_Short problem_
Beginning with the first line below, please repeat the material exactly, ending with the line that includes "from mathutils import Matrix, Vector".

——

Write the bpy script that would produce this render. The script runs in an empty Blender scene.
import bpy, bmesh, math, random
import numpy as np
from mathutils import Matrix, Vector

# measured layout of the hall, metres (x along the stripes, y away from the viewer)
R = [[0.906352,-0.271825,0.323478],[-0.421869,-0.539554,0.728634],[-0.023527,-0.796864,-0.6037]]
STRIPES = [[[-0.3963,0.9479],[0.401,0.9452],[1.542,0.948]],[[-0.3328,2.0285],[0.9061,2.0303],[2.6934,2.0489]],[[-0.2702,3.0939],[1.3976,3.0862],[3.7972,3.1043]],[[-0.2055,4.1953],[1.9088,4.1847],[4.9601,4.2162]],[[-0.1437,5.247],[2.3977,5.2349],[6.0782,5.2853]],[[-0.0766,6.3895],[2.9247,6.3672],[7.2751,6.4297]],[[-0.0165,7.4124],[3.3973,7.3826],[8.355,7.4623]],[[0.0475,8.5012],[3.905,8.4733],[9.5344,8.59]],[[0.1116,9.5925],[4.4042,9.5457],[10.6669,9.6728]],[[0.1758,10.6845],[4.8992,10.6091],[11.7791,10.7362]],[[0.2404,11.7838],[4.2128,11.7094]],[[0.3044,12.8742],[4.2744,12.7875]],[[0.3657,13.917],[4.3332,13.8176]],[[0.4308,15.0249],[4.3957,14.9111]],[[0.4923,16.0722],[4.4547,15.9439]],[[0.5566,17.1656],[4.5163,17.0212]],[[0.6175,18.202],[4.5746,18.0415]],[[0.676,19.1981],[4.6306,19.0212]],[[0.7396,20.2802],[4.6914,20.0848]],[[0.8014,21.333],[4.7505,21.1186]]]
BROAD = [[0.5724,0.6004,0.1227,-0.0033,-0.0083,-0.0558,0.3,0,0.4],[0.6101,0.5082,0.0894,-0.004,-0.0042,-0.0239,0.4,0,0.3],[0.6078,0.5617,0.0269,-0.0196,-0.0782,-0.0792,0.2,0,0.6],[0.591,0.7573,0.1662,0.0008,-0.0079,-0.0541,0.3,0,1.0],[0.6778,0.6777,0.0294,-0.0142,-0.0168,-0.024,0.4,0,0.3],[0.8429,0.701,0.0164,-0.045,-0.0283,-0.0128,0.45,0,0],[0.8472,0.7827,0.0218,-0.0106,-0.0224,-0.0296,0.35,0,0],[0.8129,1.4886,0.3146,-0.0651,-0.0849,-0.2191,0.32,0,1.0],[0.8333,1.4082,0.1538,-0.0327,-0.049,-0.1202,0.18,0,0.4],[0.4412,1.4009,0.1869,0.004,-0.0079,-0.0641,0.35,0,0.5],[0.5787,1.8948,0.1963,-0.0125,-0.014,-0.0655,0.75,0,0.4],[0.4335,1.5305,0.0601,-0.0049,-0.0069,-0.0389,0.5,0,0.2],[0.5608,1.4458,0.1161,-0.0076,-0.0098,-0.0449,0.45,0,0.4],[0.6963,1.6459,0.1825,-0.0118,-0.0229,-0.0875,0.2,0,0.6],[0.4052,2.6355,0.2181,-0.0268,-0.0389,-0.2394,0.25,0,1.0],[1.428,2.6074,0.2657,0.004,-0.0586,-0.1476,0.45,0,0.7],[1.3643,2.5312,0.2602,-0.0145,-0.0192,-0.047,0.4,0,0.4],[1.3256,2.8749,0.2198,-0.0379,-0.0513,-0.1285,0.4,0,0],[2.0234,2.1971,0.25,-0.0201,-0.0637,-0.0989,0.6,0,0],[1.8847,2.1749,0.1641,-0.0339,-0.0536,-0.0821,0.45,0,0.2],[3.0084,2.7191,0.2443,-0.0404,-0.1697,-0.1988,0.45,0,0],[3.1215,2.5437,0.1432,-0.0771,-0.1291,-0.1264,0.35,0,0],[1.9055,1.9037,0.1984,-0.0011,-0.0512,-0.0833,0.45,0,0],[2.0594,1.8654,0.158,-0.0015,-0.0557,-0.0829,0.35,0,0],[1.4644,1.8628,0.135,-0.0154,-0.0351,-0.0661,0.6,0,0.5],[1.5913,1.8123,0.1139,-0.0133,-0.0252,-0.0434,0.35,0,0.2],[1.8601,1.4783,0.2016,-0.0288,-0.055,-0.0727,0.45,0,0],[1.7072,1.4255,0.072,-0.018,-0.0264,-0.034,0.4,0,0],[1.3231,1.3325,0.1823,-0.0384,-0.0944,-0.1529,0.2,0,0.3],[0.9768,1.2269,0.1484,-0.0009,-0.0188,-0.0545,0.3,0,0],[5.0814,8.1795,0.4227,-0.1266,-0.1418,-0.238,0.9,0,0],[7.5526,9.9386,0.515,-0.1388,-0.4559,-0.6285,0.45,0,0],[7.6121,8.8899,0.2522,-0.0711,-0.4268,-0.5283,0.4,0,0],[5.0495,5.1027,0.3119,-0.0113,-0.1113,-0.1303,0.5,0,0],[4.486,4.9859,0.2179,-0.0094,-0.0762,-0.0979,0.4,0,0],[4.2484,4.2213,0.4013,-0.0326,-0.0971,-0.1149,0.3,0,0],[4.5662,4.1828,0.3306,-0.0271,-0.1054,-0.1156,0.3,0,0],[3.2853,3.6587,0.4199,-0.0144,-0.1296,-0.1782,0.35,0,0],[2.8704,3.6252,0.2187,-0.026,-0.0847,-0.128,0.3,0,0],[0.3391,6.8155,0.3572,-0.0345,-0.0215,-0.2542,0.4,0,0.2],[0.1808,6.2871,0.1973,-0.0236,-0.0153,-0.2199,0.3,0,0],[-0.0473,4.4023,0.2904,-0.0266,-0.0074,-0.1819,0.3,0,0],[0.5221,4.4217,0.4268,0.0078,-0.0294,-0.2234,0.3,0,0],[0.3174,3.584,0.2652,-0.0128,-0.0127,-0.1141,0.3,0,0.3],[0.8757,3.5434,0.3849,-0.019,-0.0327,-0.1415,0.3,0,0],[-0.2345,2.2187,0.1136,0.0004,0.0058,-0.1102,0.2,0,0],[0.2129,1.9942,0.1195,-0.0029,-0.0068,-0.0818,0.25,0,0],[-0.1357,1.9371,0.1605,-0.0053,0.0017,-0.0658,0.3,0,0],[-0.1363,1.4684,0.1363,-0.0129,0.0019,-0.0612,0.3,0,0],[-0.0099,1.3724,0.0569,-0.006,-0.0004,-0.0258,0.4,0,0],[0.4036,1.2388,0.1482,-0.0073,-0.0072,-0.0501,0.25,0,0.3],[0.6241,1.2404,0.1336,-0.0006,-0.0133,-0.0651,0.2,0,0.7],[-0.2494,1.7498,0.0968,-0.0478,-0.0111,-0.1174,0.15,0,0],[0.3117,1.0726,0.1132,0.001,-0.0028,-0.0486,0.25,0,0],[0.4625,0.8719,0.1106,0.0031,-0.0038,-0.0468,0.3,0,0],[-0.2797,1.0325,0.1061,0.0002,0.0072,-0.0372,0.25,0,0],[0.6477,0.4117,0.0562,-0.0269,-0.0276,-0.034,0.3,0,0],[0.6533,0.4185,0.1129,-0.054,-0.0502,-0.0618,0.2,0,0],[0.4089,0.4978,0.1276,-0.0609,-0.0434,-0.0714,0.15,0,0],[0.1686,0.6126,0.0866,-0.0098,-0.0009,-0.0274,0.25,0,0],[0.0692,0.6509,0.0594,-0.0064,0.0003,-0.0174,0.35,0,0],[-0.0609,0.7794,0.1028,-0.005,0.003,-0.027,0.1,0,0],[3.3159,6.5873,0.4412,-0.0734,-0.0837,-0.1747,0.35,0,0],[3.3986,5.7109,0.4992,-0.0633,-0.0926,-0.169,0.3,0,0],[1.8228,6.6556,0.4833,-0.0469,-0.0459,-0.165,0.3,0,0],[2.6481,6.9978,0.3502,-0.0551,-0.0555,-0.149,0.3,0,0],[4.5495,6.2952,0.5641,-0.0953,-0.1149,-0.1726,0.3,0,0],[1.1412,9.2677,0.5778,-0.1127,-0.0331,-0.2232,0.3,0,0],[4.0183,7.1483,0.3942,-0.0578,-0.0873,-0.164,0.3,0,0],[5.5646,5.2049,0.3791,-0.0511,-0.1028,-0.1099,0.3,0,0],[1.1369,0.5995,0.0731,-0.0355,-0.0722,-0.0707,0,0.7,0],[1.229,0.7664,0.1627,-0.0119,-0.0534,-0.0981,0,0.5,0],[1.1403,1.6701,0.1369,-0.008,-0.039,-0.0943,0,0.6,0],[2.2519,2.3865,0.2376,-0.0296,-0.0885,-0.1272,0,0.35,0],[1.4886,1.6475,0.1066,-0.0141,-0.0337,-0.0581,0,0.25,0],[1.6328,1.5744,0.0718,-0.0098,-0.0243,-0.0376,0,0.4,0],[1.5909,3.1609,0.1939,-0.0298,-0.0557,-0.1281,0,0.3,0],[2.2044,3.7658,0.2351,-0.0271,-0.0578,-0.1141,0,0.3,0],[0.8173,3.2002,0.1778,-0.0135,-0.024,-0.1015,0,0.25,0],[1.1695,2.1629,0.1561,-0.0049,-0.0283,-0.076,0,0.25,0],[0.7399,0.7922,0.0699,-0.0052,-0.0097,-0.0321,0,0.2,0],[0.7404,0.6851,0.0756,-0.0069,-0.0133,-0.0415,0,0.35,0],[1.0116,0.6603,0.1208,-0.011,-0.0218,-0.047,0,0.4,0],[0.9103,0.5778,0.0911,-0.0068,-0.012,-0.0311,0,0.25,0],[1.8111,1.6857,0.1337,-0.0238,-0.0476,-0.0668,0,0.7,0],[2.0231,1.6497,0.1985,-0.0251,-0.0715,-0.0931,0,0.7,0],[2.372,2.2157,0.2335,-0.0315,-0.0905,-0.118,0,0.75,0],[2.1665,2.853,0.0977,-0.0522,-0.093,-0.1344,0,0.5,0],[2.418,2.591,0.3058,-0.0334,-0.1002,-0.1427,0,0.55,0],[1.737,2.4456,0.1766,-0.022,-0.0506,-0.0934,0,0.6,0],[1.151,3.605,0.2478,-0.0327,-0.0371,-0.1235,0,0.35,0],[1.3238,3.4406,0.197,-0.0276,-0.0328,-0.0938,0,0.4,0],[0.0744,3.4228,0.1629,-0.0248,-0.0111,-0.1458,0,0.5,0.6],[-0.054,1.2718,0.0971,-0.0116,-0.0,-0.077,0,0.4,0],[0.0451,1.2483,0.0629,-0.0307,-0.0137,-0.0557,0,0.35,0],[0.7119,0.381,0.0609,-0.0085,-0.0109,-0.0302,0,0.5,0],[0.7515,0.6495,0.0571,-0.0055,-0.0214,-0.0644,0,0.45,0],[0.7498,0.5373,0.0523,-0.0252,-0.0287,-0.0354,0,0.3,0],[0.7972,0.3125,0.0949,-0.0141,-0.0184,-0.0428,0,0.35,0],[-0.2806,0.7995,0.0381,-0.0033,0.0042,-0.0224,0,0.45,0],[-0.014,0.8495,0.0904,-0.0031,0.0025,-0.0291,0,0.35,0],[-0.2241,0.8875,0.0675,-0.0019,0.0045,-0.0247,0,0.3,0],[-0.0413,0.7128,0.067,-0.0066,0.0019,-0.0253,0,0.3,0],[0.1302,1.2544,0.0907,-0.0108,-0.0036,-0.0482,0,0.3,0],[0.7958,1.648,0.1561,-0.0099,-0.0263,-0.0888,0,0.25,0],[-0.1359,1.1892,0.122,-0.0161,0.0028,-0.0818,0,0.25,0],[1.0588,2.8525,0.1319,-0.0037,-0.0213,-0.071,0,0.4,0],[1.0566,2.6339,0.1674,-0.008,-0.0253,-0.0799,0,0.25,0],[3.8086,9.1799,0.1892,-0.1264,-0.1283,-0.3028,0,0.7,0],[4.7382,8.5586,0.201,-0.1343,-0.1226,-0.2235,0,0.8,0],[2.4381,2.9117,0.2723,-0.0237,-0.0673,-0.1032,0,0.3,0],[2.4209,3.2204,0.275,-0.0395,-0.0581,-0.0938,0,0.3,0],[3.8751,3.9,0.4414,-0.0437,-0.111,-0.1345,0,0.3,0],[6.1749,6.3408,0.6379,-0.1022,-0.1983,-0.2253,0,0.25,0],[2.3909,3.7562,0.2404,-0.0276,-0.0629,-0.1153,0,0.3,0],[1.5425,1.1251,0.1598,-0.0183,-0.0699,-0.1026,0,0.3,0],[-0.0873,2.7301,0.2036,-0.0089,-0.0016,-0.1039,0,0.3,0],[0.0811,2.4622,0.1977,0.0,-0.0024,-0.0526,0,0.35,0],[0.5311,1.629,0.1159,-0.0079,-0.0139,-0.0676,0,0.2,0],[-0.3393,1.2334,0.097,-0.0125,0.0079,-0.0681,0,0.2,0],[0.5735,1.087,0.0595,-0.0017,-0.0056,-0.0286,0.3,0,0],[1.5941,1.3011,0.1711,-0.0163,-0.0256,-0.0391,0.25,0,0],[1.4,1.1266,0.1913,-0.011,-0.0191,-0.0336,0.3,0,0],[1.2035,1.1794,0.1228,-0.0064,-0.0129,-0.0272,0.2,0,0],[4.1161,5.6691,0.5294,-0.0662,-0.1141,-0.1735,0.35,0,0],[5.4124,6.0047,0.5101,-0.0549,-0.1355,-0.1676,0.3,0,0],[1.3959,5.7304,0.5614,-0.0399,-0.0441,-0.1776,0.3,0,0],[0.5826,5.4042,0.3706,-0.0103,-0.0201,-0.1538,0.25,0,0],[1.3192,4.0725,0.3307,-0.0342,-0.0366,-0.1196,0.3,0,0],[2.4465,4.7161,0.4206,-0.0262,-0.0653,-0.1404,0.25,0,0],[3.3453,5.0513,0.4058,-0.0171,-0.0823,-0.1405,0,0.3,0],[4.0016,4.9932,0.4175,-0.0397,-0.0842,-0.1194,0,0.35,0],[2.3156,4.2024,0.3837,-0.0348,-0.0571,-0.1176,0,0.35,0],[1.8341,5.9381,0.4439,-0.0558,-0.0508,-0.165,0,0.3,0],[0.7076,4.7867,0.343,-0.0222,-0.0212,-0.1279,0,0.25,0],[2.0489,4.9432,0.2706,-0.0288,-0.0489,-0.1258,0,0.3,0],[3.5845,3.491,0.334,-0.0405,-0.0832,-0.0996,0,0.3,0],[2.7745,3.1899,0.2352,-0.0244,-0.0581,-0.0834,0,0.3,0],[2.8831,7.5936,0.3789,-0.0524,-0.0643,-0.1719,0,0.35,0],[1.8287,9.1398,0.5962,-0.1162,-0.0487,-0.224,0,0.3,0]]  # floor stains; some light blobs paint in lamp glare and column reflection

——

_Correct answer_
Write the bpy script that would produce this render. The script runs in an empty Blender scene.
import bpy, bmesh, math, random
import numpy as np
from mathutils import Matrix, Vector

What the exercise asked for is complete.